I’m a student of film and grew up loving the stars of Pre-Code, through to the 40’s and 50’s. Especially the leading ladies. And no other leading lady captured my young imagination and set my adolescent heart afire more than Ingrid Bergman.

I first met Ingrid, the beautiful Swede, as many did in Casablanca. It’s hard to argue Casablanca isn’t the finest American film ever made, largely because of the performances by Bergman and her leading man, Humphrey Bogart. Bergman embodied the role of Ilsa, a young woman with a secret who falls head over heels in love with Rick when they meet in Paris right before the German occupation of the City of Lights during World War II. This we find out in flashbacks, framed in the knowledge that Ilsa betrayed Rick and ever since has been the disillusioned, bitter owner of the most popular watering hole in the desert location on the North African continent.

Any film lover will tell you that Casablanca is meticulously constructed. Film students like me pour over every frame of film, literally, in books such as (Warning: Film Geek!) “Casablanca:The Film Classics Library.” But what I only realized just recently, after having watched the movie repeatedly for over twenty years, is the theme of closure. Never having gotten over losing Ilsa, Bogart’s Rick walks around like an open wound, the not-knowing what happened to his lost love gnawing at his guts all these years later. This betrayal is central to the narrative and everything hinges upon what Rick will do once he finds out why Ilsa betrayed him. And maybe even more to the point – whether she ever really loved him in the first place.

My favorite scene when I was a kid, was the moment at the airport near the end when Rick lets Ilsa go. But after having loved and lost myself, my new favorite is when Ilsa comes to Rick’s the night before and ends up pointing a gun at his heart to try and get the letters of transit.

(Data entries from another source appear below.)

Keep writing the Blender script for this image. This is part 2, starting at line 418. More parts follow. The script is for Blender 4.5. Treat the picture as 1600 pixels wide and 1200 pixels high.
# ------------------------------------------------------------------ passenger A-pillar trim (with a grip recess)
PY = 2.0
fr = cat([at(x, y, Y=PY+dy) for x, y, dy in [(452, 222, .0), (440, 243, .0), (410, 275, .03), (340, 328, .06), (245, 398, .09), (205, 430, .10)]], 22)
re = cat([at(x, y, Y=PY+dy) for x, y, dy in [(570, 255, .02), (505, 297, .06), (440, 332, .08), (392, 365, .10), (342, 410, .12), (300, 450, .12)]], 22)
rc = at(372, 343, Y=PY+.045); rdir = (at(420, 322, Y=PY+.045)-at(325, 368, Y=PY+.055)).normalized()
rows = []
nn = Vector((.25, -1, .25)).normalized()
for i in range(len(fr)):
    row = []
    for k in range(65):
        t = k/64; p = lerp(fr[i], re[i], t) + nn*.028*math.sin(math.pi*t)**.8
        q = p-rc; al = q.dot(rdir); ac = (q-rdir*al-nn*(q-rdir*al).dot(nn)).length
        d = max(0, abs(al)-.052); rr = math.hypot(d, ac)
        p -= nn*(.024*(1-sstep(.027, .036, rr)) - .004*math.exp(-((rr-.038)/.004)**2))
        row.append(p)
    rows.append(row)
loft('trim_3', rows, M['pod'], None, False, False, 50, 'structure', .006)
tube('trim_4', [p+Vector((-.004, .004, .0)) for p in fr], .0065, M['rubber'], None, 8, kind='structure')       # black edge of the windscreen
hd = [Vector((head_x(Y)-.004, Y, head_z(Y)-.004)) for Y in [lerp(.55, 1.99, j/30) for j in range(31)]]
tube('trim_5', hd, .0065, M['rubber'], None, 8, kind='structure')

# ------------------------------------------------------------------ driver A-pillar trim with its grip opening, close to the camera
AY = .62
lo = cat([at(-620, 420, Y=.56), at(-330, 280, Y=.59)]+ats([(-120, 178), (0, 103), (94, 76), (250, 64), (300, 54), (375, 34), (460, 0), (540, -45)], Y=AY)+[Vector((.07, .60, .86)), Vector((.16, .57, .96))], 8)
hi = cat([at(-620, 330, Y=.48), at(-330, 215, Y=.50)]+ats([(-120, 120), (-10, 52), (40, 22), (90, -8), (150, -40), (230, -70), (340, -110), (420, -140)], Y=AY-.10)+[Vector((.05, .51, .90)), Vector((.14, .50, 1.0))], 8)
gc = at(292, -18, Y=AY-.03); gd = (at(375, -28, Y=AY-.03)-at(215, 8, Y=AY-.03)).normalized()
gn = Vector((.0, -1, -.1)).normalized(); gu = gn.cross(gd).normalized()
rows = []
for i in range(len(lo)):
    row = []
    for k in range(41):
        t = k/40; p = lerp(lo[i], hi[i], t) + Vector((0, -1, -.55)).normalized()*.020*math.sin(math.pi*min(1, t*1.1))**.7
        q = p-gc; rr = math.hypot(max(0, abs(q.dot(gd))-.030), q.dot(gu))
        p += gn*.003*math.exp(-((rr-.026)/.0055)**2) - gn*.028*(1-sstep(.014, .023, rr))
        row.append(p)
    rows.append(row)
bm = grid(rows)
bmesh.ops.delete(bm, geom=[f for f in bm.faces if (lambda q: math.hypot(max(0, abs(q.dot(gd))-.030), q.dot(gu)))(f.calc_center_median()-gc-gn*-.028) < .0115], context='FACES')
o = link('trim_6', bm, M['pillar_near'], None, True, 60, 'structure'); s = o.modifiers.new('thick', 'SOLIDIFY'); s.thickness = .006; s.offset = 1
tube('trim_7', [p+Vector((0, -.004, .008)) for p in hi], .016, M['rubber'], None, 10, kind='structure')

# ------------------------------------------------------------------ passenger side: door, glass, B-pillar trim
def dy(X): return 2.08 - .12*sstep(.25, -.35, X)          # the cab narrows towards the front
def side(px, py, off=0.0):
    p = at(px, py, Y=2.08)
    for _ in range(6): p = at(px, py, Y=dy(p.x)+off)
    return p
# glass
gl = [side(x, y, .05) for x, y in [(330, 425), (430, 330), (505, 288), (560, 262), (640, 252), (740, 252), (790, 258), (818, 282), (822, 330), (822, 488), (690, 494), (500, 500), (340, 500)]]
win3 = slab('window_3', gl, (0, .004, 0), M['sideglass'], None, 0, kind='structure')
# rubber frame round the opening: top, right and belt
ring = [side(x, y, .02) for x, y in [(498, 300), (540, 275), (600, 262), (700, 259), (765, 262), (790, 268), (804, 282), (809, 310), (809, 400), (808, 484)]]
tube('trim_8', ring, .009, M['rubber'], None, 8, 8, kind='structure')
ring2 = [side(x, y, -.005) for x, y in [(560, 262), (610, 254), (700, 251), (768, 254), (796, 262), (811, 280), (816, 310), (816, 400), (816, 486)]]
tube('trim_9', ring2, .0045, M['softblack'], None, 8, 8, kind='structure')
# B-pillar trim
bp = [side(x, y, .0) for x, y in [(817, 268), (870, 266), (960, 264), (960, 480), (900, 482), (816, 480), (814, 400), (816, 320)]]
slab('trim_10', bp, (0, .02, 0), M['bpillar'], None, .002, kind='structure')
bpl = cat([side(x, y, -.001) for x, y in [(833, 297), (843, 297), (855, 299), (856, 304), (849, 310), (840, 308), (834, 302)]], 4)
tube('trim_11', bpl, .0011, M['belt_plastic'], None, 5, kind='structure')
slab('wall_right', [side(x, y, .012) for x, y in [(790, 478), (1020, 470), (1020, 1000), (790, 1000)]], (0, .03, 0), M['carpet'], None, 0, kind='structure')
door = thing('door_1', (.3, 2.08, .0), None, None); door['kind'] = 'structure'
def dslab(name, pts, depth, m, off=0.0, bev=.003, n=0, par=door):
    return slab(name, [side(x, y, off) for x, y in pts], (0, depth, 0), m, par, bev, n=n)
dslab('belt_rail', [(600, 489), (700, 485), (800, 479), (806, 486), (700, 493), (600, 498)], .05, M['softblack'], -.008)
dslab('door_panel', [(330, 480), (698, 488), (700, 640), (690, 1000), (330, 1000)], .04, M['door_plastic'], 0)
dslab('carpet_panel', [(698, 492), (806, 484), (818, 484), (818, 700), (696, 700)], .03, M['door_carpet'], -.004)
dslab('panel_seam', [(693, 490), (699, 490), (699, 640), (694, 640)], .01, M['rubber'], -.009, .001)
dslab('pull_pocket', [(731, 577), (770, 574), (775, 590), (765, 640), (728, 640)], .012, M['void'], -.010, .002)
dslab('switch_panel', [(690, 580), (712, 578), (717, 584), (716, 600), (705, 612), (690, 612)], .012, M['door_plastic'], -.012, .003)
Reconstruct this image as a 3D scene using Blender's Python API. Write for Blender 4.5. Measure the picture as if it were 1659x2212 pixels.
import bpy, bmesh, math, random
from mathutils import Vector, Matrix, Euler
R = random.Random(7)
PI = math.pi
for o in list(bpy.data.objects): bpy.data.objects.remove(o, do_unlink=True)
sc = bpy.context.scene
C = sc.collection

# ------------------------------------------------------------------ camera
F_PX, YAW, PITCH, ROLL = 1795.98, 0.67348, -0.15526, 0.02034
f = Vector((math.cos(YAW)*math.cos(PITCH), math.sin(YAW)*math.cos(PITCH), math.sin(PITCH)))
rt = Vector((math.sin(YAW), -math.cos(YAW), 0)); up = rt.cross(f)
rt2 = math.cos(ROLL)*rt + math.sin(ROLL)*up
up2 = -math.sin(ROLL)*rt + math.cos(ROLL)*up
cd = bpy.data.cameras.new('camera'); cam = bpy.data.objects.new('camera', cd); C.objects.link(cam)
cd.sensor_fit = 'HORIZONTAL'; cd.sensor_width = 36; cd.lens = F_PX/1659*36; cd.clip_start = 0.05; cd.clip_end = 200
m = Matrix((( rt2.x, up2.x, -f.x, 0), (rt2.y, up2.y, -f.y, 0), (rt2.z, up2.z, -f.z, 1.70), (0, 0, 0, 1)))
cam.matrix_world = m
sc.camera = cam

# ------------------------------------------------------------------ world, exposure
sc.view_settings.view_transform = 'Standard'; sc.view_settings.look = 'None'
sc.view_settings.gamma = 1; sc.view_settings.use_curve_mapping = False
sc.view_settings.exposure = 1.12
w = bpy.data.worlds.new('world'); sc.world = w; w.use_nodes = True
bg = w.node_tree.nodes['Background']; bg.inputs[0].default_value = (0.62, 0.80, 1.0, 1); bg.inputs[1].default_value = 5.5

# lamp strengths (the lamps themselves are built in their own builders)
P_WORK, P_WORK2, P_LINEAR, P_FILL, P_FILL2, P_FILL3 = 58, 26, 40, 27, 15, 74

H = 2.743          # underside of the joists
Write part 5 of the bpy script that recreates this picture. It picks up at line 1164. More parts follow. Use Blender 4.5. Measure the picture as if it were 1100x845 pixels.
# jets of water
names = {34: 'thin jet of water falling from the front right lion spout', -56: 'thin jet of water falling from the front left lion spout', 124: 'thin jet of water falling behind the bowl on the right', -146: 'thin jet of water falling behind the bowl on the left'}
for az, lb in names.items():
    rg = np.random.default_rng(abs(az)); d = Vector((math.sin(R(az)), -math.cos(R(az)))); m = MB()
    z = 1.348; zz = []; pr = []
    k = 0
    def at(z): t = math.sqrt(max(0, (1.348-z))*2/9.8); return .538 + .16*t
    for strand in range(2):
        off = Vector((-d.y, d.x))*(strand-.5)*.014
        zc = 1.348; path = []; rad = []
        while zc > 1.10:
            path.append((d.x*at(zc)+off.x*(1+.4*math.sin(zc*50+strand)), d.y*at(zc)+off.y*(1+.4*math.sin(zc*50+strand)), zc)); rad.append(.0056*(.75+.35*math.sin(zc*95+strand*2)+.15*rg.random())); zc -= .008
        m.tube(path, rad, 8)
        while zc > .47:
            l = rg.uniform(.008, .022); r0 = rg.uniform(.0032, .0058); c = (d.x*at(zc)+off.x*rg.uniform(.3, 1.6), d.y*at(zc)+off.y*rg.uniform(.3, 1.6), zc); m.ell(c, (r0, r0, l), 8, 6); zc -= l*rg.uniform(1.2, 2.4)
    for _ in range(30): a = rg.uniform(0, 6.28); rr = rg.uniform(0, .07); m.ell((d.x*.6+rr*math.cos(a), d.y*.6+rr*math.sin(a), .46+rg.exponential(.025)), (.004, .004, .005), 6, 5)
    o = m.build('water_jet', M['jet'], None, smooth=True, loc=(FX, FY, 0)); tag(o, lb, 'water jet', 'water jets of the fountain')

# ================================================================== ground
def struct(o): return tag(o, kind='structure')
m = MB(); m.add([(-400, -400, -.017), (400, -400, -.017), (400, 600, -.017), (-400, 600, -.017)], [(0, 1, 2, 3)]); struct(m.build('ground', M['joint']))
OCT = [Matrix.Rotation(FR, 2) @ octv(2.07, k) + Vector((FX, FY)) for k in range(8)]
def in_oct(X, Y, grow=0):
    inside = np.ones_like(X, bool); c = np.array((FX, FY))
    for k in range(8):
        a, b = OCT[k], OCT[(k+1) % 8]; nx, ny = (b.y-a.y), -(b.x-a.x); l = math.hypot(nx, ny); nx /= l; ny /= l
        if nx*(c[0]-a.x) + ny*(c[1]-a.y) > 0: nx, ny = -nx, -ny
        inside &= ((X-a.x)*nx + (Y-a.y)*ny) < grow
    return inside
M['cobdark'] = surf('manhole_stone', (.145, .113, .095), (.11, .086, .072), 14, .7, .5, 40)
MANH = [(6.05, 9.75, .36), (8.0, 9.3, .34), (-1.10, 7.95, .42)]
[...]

Rick tells her to shoot – she’d be doing him a favor by putting him out of his misery. At this very moment, Ilsa’s resolve melts and she falls into her true love’s arms. At that moment Rick’s faith in love and humanity is restored by the only person on earth with the power to do so – Ingrid Bergman.

Bergman is at her most beautiful in Casablanca. Her face radiates youth and beauty. She exudes a wholesome sensuality that makes everyone in the film fall immediately in love with her and want to help her. We can all relate to Rick, having once been so lucky to have been loved by such a woman, then left standing in the rain at a train station with a cryptic dear john letter melting in his hand, his heart broken in a million pieces. Only an insanely beautiful woman could do so much carnage, made all the worse by depriving her loved one with the reason why; with closure. It doesn’t really matter what the reason is, just the not knowing. That’s when the mind will turn on itself. Fueled by liquor, cigarettes and rage, Rick represents everyone who’s ever had their “guts kicked out” by a beautiful woman. And Ilsa is the only one who can put us out of our misery.

I have a feeling that Casablanca will continue to fascinate me for decades to come. No doubt, there are more surprises to come as I live and dare to love again. And having been deprived closure by a lover like Rick, I still would love to know why I had my guts kicked out. But I also know I’ll never get Paris back, because that only happens in the movies. That’s why I’ll never stop being fascinated by Ingrid Bergman in Casablanca. Because she taught me that even though someone says they don’t love you anymore, a part of them always will. The part worth remembering. Paris.